Task statement: Copy out all lines that carry the word "scene".

Information shown:
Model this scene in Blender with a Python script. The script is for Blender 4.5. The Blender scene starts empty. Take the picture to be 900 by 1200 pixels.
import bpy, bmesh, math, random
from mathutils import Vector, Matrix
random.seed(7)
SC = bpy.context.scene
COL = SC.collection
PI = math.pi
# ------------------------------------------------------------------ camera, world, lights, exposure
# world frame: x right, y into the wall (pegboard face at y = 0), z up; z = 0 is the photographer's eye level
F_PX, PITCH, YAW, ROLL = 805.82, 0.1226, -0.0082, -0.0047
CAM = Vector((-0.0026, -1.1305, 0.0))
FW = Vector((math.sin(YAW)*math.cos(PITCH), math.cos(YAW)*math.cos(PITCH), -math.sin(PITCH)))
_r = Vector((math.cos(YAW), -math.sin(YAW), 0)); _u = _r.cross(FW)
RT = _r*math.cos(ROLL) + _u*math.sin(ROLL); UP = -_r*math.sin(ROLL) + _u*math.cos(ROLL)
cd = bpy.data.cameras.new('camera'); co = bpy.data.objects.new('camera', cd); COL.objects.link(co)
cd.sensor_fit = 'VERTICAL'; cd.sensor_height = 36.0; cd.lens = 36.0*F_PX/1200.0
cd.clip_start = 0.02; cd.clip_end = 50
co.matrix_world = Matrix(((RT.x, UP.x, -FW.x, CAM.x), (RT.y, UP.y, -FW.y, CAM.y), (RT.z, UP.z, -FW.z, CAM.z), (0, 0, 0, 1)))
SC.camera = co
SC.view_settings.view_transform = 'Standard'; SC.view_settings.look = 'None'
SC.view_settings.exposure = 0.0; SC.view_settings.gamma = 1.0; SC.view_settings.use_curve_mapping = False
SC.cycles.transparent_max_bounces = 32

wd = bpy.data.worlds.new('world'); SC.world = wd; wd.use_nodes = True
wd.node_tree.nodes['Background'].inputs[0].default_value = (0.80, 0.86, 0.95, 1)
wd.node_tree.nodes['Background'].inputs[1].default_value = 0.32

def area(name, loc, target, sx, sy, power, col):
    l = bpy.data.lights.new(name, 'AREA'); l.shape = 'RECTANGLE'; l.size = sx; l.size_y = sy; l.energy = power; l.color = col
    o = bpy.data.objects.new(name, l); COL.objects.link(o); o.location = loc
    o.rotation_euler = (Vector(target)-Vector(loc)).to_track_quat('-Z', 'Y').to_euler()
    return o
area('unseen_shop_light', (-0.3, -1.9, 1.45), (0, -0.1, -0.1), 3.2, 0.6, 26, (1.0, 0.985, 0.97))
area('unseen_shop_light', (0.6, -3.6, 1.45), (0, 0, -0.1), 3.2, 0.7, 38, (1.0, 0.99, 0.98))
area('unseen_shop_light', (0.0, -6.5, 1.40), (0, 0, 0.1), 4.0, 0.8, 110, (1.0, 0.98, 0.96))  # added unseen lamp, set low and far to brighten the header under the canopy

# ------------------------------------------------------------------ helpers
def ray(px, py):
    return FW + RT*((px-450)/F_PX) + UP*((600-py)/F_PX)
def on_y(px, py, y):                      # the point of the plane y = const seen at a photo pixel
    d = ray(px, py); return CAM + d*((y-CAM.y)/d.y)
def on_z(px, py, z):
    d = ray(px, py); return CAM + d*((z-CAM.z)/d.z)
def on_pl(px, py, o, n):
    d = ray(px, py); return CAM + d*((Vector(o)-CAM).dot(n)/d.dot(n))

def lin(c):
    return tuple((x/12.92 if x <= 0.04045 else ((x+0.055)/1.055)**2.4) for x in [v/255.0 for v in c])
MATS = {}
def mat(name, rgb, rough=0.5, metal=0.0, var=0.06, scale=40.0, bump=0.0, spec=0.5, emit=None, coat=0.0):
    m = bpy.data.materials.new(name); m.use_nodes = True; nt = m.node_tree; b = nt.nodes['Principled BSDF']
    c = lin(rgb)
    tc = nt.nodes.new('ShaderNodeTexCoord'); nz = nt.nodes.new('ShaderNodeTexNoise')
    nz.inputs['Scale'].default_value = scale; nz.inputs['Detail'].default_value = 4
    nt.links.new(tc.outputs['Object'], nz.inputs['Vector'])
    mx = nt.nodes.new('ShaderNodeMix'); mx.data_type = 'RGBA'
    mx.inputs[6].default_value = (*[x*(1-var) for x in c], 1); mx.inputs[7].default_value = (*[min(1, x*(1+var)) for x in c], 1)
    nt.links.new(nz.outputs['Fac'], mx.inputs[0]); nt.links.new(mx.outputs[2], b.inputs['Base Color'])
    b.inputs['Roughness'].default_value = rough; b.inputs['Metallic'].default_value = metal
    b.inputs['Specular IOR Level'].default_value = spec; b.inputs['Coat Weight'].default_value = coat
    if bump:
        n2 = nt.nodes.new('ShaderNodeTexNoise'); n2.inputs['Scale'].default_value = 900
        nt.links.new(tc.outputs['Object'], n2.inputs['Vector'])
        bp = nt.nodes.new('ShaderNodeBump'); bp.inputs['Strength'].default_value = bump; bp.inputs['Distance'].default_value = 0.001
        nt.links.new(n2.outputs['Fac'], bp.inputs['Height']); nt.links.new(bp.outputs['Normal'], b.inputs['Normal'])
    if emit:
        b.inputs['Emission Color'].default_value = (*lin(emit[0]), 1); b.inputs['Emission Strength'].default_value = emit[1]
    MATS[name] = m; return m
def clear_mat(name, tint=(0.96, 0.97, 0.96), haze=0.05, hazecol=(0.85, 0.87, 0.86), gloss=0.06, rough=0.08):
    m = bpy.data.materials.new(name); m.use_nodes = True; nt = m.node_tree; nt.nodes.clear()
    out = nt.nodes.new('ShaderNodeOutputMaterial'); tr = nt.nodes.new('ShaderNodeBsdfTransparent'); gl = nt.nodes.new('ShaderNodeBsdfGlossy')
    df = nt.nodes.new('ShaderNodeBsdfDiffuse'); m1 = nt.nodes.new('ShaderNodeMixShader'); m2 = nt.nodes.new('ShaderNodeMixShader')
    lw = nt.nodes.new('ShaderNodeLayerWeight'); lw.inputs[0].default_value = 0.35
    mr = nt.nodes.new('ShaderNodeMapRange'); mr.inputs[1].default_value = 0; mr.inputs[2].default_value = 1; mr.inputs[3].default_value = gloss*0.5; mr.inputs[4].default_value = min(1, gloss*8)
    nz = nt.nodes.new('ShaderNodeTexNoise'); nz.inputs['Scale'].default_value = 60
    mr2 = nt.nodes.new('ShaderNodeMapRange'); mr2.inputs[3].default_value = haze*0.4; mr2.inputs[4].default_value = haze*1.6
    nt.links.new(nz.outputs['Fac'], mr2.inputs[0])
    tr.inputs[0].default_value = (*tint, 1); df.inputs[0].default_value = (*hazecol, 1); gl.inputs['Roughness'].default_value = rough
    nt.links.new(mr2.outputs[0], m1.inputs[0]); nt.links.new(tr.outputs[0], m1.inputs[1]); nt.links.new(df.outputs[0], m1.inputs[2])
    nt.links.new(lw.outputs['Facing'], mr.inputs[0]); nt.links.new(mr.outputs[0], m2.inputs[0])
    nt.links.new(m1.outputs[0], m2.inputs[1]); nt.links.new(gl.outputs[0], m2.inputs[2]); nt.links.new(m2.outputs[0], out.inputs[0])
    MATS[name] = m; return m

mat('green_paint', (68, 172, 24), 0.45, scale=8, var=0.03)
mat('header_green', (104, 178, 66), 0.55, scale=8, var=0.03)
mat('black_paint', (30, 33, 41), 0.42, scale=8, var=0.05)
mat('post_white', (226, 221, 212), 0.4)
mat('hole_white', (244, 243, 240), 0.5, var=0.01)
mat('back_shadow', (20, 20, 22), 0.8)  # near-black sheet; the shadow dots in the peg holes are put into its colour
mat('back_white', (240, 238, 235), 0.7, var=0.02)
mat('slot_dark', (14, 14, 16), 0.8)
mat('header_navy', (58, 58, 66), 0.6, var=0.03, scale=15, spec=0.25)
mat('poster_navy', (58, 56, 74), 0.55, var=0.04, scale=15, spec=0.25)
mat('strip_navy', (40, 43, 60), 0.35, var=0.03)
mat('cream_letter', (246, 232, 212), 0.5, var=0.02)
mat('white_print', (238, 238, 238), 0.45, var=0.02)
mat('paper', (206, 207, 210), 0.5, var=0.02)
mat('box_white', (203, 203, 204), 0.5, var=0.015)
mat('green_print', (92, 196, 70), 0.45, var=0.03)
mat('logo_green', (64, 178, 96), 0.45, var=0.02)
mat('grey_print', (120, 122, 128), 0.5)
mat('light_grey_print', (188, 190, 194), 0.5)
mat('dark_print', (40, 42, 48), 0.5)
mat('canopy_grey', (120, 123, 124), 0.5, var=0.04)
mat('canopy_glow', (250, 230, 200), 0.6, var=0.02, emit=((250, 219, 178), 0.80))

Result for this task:
Model this scene in Blender with a Python script. The script is for Blender 4.5. The Blender scene starts empty. Take the picture to be 900 by 1200 pixels.
SC = bpy.context.scene